Indeed, consumers across the country have good reasons to fear that their electricity bills will go up as utilities look to meet the increased demand from AI data centers by building new generation capacity. In a paper posted in March, researchers at Harvard Law School argued that utilities “are now forcing the public to pay for infrastructure designed to supply a handful of exceedingly wealthy corporations.”

The Harvard authors write, “Utilities tell [public utility commissions] what they want to hear: that the deals for Big Tech isolate data center energy costs from other ratepayers’ bills and won’t increase consumers’ power prices.” But the complexity of the utilities’ payment data and lack of transparency in the accounting, they say, make verifying this claim “all but impossible.”

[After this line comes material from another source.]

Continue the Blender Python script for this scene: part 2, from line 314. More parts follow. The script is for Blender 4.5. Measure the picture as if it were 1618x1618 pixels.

The boom in AI data centers is making Big Tech a player in our energy infrastructure and electricity future in a way unimaginable just a few years ago. At their best, AI companies could greatly facilitate the move to cleaner energy by acting as reliable and well-paying customers that provide funding that utilities can use to invest in a more robust and flexible electricity grid. This change can happen without burdening other electricity customers with additional risks and costs. But it will take AI companies committed to that vision. And it will take state regulators who ask tough questions and don’t get carried away by the potential investments being dangled by AI companies.

Huge new AI data centers like the one in Richland Parish could in fact be a huge economic boon by providing new jobs, but residents deserve transparency and input into the negotiations. This is, after all, public infrastructure. Meta may come and go, but Louisiana’s residents will have to live with—and possibly pay for—the changes in the decades to come.